Deb Haaland, ABD’deki en büyük yerli halk Navaho’lardan, Apaçilerle akraba. Topraklarını işgal eden, atalarını oradan oraya süren darmadağın edip azınlık hale getiren beyazlara zerre kin duymuyor. Çünkü üniversite de dahil tüm eğitim yaşamı boyunca her bayrak töreninde her Amerikalı öğrenci gibi sağ eli kalbinin üzerinde Pledge of Allegiance’yi (Bağlılık Andı) tekrarladı... Tek isteği var Kızılderili İçişleri Bakanı’nın, birlikte dünyayı daha güzel bir yer haline getirmek.


Ve Deb Haaland’ın başarı öyküsünün en can alıcı, bizde neden böylesi yok dedirten yanını kızı gösteriyor... Annesi, “Mali durumumuz iyileşti artık” diyor.
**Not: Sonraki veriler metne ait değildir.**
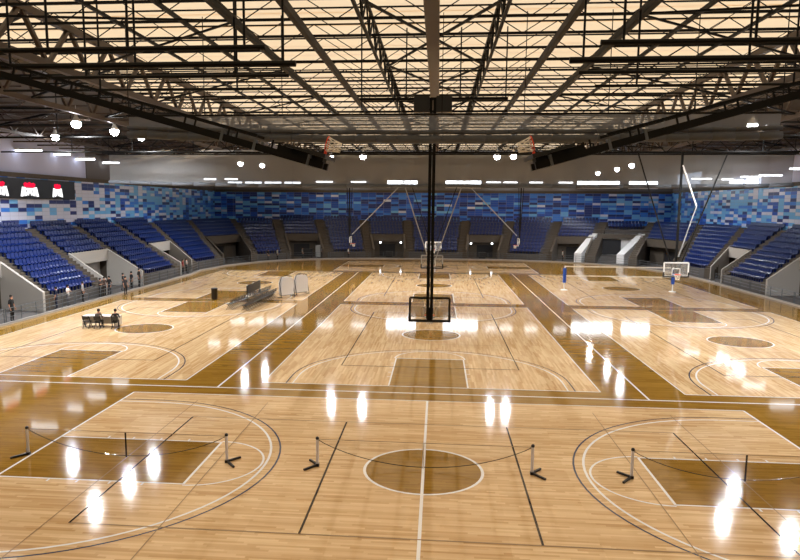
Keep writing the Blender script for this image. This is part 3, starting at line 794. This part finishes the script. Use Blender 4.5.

Somah gülümsüyor ve ekliyor: “Evet iyileşti. 60 yaşındasın ve hala öğrenci kredi taksitlerini ödüyorsun...”


Hayat Türk milleti olarak içine çekildiğimiz kısır tartışmalardan, sevgisizlikten, saygısızlıklardan, kinden, nefretten ibaret değil. Keşke gözlerimizi dünyaya kapatan ruhumuzu yaralayan öfke perdesini yırtıp atabilsek.